An open season earlier this year has failed to generate enough interest to move forward with a major natural gas pipeline project from the Bakken to an interconnection in northwest Minnesota, an executive with a unit of Bismarck, ND-based MDU Resources Group told an analysts’ day meeting Wednesday in Las Vegas, NV.

The sobering report on the $650 million, 24-inch diameter Dakota Pipeline proposal came in the midst of another MDU senior executive warning that third quarter results could be impacted negatively by some production problems with new oil wells in Paradox Basin where another MDU unit has a sizable stake.

Steve Bietz, CEO at MDU’s pipeline/storage unit, WBI Holdings, said that North Dakota’s Bakken/Three Forks shale plays continue to be “a big driver of some of the things that we’re looking at and planning,” and eventually he sees the Dakota Pipeline coming to fruition, connecting plentiful Bakken Shale supplies to markets in the Great Lakes (see Shale Daily, Jan. 31). Planning for the 375-mile pipeline continues, Bietz said.

In the presentation to financial analysts, Bietz used MDU’s rough estimates of natural gas production growth in the range of 2.7-3.9 Bcf/d by 2025, and oil climbing to the range of 1.75-2.75 million b/d by that same year. (Most recent production statistics in North Dakota showed gas production at 1.29 Bcf/d and oil at 1.1 million b/d.)

“For every barrel of oil produced in the Bakken, there are about 1.1 Mcf of gas produced so you are going to see the need for gas processing and gathering continue to grow,” said Bietz, noting that is the basis for his thinking that the new gas pipeline spanning North Dakota will eventually get built.

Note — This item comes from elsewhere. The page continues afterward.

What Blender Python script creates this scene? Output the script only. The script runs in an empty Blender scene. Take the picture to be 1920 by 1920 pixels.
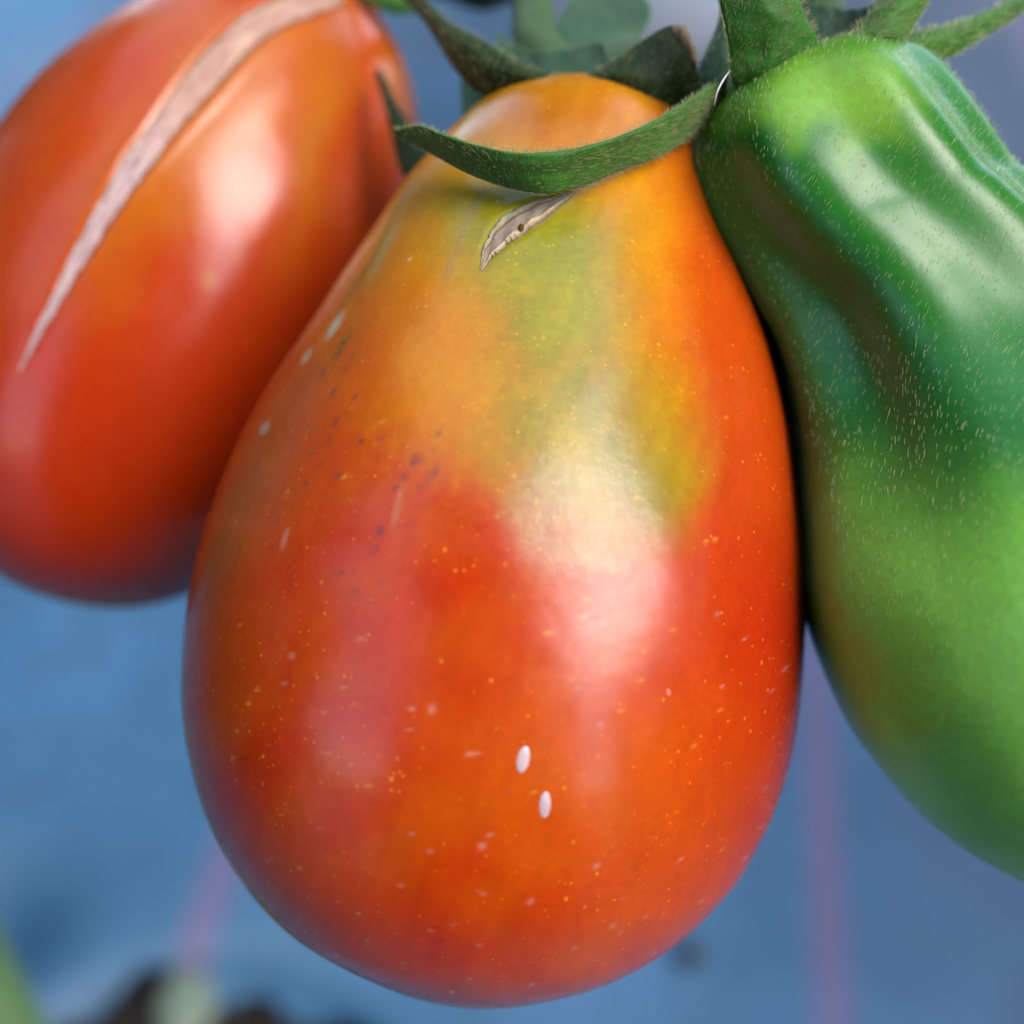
import bpy, math, random
import numpy as np
from mathutils import Vector, Matrix
from mathutils.bvhtree import BVHTree

random.seed(7)
rng = np.random.default_rng(7)
sc = bpy.context.scene
COL = sc.collection

# ------------------------------------------------------------------ camera
PITCH = math.radians(40.0)
CAM = Vector((0.0, 0.0, 0.33))
F_PX = 2300.0
R_ = Vector((1, 0, 0))
F_ = Vector((0, math.cos(PITCH), -math.sin(PITCH)))
U_ = Vector((0, math.sin(PITCH), math.cos(PITCH)))
cam_data = bpy.data.cameras.new('camera')
cam_data.sensor_width = 36.0
cam_data.lens = 36.0 * F_PX / 1920.0
cam_data.clip_start = 0.002
cam_data.clip_end = 200.0
cam_data.dof.use_dof = True
cam_data.dof.focus_distance = 0.0585
cam_data.dof.aperture_fstop = cam_data.lens / 2.2
cam = bpy.data.objects.new('camera', cam_data)
cam.location = CAM
cam.rotation_euler = (math.radians(90) - PITCH, 0, 0)
COL.objects.link(cam)
sc.camera = cam

# ------------------------------------------------------------------ daylight: hazy sky and one soft sun
SUN_EL0, SUN_AZ0 = math.radians(47), math.radians(121)
SUN_DIR = Vector((math.sin(SUN_AZ0) * math.cos(SUN_EL0), math.cos(SUN_AZ0) * math.cos(SUN_EL0), math.sin(SUN_EL0)))      # towards the sun: over the right shoulder
SUN_EL = math.asin(SUN_DIR.z)
SUN_AZ = math.atan2(SUN_DIR.x, SUN_DIR.y)                        # clockwise from +Y
world = bpy.data.worlds.new('World')
sc.world = world
world.use_nodes = True
wn = world.node_tree.nodes
wl = world.node_tree.links
wn.clear()
wo = wn.new('ShaderNodeOutputWorld')
wb = wn.new('ShaderNodeBackground')
sky = wn.new('ShaderNodeTexSky')
sky.sky_type = 'NISHITA'
sky.sun_disc = False
sky.sun_elevation = SUN_EL
sky.sun_rotation = SUN_AZ
sky.air_density = 1.0
sky.dust_density = 2.2
sky.ozone_density = 1.5
wb.inputs['Strength'].default_value = 0.15
wl.new(sky.outputs[0], wb.inputs[0])
wl.new(wb.outputs[0], wo.inputs[0])
sun_d = bpy.data.lights.new('sun', 'SUN')
sun_d.energy = 0.92
sun_d.angle = math.radians(45)
sun_d.color = (1.0, 0.97, 0.93)
sun = bpy.data.objects.new('sun', sun_d)
sun.rotation_euler = SUN_DIR.to_track_quat('Z', 'Y').to_euler()
COL.objects.link(sun)
sc.view_settings.view_transform = 'Standard'
sc.view_settings.look = 'None'
sc.view_settings.exposure = 2.5
sc.view_settings.gamma = 1.0
sc.cycles.use_denoising = True

# ------------------------------------------------------------------ helpers
CAMv = np.array(CAM); Rv = np.array(R_); Fv = np.array(F_); Uv = np.array(U_)
RUF = np.stack([Rv, Uv, Fv])                                     # rows: right, up, forward


def P(px, py, z):
    """a point of the place, z metres in front of the lens"""
    return CAMv + Rv * ((px - 960) / F_PX * z) + Uv * ((960 - py) / F_PX * z) + Fv * z


def srgb(r, g, b):
    c = np.array([r, g, b], float) / 255
    return np.where(c <= 0.04045, c / 12.92, ((c + 0.055) / 1.055) ** 2.4)


def mesh_obj(name, verts, faces, mat=None, parent=None, smooth=True, colors=None, flip=False):
    me = bpy.data.meshes.new(name)
    verts = np.asarray(verts, float)
    origin = verts.mean(0) if parent is None else np.array(parent.location)
    v = verts - origin
    faces = np.asarray(faces, np.int32)
    if flip:
        faces = faces[:, ::-1]
    k = faces.shape[1]
    me.vertices.add(len(v))
    me.vertices.foreach_set('co', v.astype(np.float32).ravel())
    me.loops.add(faces.size)
    me.loops.foreach_set('vertex_index', faces.ravel())
    me.polygons.add(len(faces))
    me.polygons.foreach_set('loop_start', np.arange(0, faces.size, k, dtype=np.int32))
    me.polygons.foreach_set('loop_total', np.full(len(faces), k, np.int32))
    me.update(calc_edges=True)
    me.validate()
    if smooth:
        me.polygons.foreach_set('use_smooth', np.ones(len(me.polygons), bool))
    if colors:
        for cn, arr in colors.items():
            at = me.color_attributes.new(cn, 'FLOAT_COLOR', 'POINT')
            full = np.ones((len(v), 4), np.float32)
            full[:, :3] = arr
            at.data.foreach_set('color', full.ravel())
    if mat:
        me.materials.append(mat)
    o = bpy.data.objects.new(name, me)
    if parent is None:
        o.location = origin
    else:
        o.parent = parent
    COL.objects.link(o)
    return o


def empty(name, loc, label, cat, group=None):
    o = bpy.data.objects.new(name, None)
    o.location = Vector(loc)
    o.empty_display_size = 0.01
    o['label'] = label
    o['category'] = cat
    if group:
        o['group'] = group
    COL.objects.link(o)
    return o


def tag(o, label, cat, group=None):
    o['label'] = label
    o['category'] = cat
    if group:
        o['group'] = group
    return o


def spline(pts, n, closed=False):
    """Catmull-Rom through pts (any dimension), n samples, even in chord length"""
    p = np.asarray(pts, float)
    if closed:
        q = np.vstack([p[-1], p, p[0], p[1]])
    else:
        q = np.vstack([2 * p[0] - p[1], p, 2 * p[-1] - p[-2]])
    out = []
    segs = len(q) - 3
    for i in range(segs):
        t = np.linspace(0, 1, 24, endpoint=False)[:, None]
        a, b, c, d = q[i], q[i + 1], q[i + 2], q[i + 3]
        out.append(0.5 * ((2 * b) + (-a + c) * t + (2 * a - 5 * b + 4 * c - d) * t ** 2 + (-a + 3 * b - 3 * c + d) * t ** 3))
    out = np.vstack(out + [q[-2][None]])
    s = np.r_[0, np.cumsum(np.linalg.norm(np.diff(out, axis=0), axis=1))]
    u = np.linspace(0, s[-1], n)
    return np.stack([np.interp(u, s, out[:, k]) for k in range(p.shape[1])], 1)


def grid_faces(nr, nc, wrap=False):
    i = np.arange(nr - 1)[:, None]
    j = np.arange(nc if wrap else nc - 1)[None, :]
    j2 = (j + 1) % nc
    return np.stack([i * nc + j, i * nc + j2, (i + 1) * nc + j2, (i + 1) * nc + j], -1).reshape(-1, 4)


def wav(x, y, z=0.0, seed=0, octaves=3, scale=1.0):
    """smooth pseudo-noise in about -1..1 from sums of sines, for numpy arrays"""
    r = np.random.default_rng(seed)
    out = 0; amp = 1.0; tot = 0
    for o in range(octaves):
        for k in range(4):
            d = r.normal(size=3); d /= np.linalg.norm(d)
            f = scale * (2 ** o) * r.uniform(0.7, 1.3)
            out = out + amp * np.sin((x * d[0] + y * d[1] + z * d[2]) * f * 6.283 + r.uniform(0, 6.28)) / 2
        tot += amp; amp *= 0.5
    return out / tot


def sstep(e0, e1, x):
    t = np.clip((x - e0) / (e1 - e0), 0, 1)
    return t * t * (3 - 2 * t)


def blob(u, v, cx, cy, rx, ry, ang=0.0, soft=0.6):
    a = math.radians(ang)
    du, dv = u - cx, v - cy
    x = (du * math.cos(a) + dv * math.sin(a)) / rx
    y = (-du * math.sin(a) + dv * math.cos(a)) / ry
    d = np.sqrt(x * x + y * y)
    return 1 - sstep(1 - soft, 1 + soft, d)


def mixc(base, col, fac):
    f = np.clip(fac, 0, 1)[:, None]
    return base * (1 - f) + np.asarray(col)[None] * f


# ------------------------------------------------------------------ materials
ALBEDO = 0.84                                                    # real surfaces are this much darker than first measured


def new_mat(name):
    m = bpy.data.materials.new(name)
    m.use_nodes = True
    nt = m.node_tree
    b = nt.nodes['Principled BSDF']
    return m, nt, b


def N(nt, typ, **kw):
    n = nt.nodes.new(typ)
    for k, v in kw.items():
        setattr(n, k, v)
    return n


def ramp(nt, src, stops):
    r = N(nt, 'ShaderNodeValToRGB')
    cr = r.color_ramp
    while len(cr.elements) < len(stops):
        cr.elements.new(0.5)
    for e, (p, c) in zip(cr.elements, stops):
        e.position = p
        e.color = (*c, 1) if len(c) == 3 else c
    nt.links.new(src, r.inputs[0])
    return r.outputs[0]


def math_(nt, op, a, b=None, clamp=False):
    n = N(nt, 'ShaderNodeMath', operation=op, use_clamp=clamp)
    for i, s in enumerate((a, b)):
        if s is None:
            continue
        if isinstance(s, (int, float)):
            n.inputs[i].default_value = s
        else:
            nt.links.new(s, n.inputs[i])
    return n.outputs[0]


def mixrgb(nt, fac, a, b, blend='MIX'):
    n = N(nt, 'ShaderNodeMix', data_type='RGBA', blend_type=blend)
    for sock, s in ((n.inputs[0], fac), (n.inputs[6], a), (n.inputs[7], b)):
        if isinstance(s, (int, float)):
            sock.default_value = s
        elif isinstance(s, (tuple, list, np.ndarray)):
            sock.default_value = (*[float(q) for q in s][:3], 1)
        else:
            nt.links.new(s, sock)
    return n.outputs[2]


def noise(nt, vec, scale, detail=3, rough=0.5):
    n = N(nt, 'ShaderNodeTexNoise')
    n.inputs['Scale'].default_value = scale
    n.inputs['Detail'].default_value = detail
    n.inputs['Roughness'].default_value = rough
    nt.links.new(vec, n.inputs['Vector'])
    return n.outputs[0]


def bump(nt, b, h, strength, dist):
    n = N(nt, 'ShaderNodeBump')
    n.inputs['Strength'].default_value = strength
    n.inputs['Distance'].default_value = dist
    nt.links.new(h, n.inputs['Height'])
    nt.links.new(n.outputs[0], b.inputs['Normal'])
    return n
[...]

“It can provide much more diversity for Bakken producers because currently much of the gas is going down to the Chicago market or being consumed locally.”

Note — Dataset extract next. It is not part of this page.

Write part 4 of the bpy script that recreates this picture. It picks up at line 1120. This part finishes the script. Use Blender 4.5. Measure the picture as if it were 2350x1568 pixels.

Anticipating the question, Bietz said that today WBI has not secured “the required capacity commitments that we need to move forward with the project.” He emphasized that the MDU unit is seeking 10-year commitments, and many producers and/or end-users are uncomfortable with that long a commitment.

“I can say, however, that there continues to be a lot of interest in this project; we’ve talked to a lot of prospective parties both upstream and downstream, and all of them said the project makes sense from both an economic and a security perspective.”

In response to analysts’ questions, Bietz said WBI needs the 10-year shipper commitments to finance the $650 million project, and it has determined to build the project on a stand-alone basis. In response to another question, however, he indicated that the company would consider taking a partner.

“I can tell you that we continue to have meaningful conversations [with prospective shippers] about the project since the open season closed [May 30],” Bietz said. The targeted in-service date for pipeline was originally set as Nov. 1, 2017.

Regarding the Paradox Basin (see Shale Daily, Feb. 4), and MDU’s financial announcement on Monday that it was revising earnings estimates for 2014 downward because of “challenges” in its drilling program there, Kent Wells, CEO of MDU’s oil/gas exploration/production (E&P) unit, Fidelity E&P, told analysts what his company was doing an analysis aimed to turn things around in the 140,000 acres Fidelity holds in the Paradox in southwest Colorado and southeast Utah.

Noting that Fidelity is focused on the Cane Creek area of the Paradox, Wells said the company feels it has the acreage it needs, plus an option for an additional 20,000 acres, but it is a matter of completing an analysis of three nonproductive wells it recently completed to determine if they need to be stimulated through hydraulic fracturing (fracking) or another means, or whether the wells were damaged in the way they were drilled.

“I would say the results from the wells were disappointing, and we realize we have to change our completion design to make those wells economical,” Wells said. “We’ve been very fortunate [in this basin], we have never had to frack a well, which is kind of rare in today’s world. We have been able to use our natural completions, and get very good wells, but in the future I think we will need to make a shift to stimulate the wells to get the production we’re looking for.

“Whether that is fracking or some other technique, we don’t know yet. We’ve been working on this for quite a while.”

Wells also noted that Fidelity has been having trouble keeping production up on some of its high-producing Paradox wells, and thus, he previewed the fact that 3Q2014 production will be “weak.” Oil wells that were delivering 600-800 b/d are now down in the 300-500 b/d range, he said/

“You can’t lose that kind production from big wells, and some of our Bakken wells were slightly delayed, so we’re going to have a weak third quarter, and we’ll have the specific numbers in November on our 3Q2014 earnings conference call.”

The issues and challenges Fidelity faces in the Paradox are what Wells called “short-term,” while long term the area holds “tremendous potential.”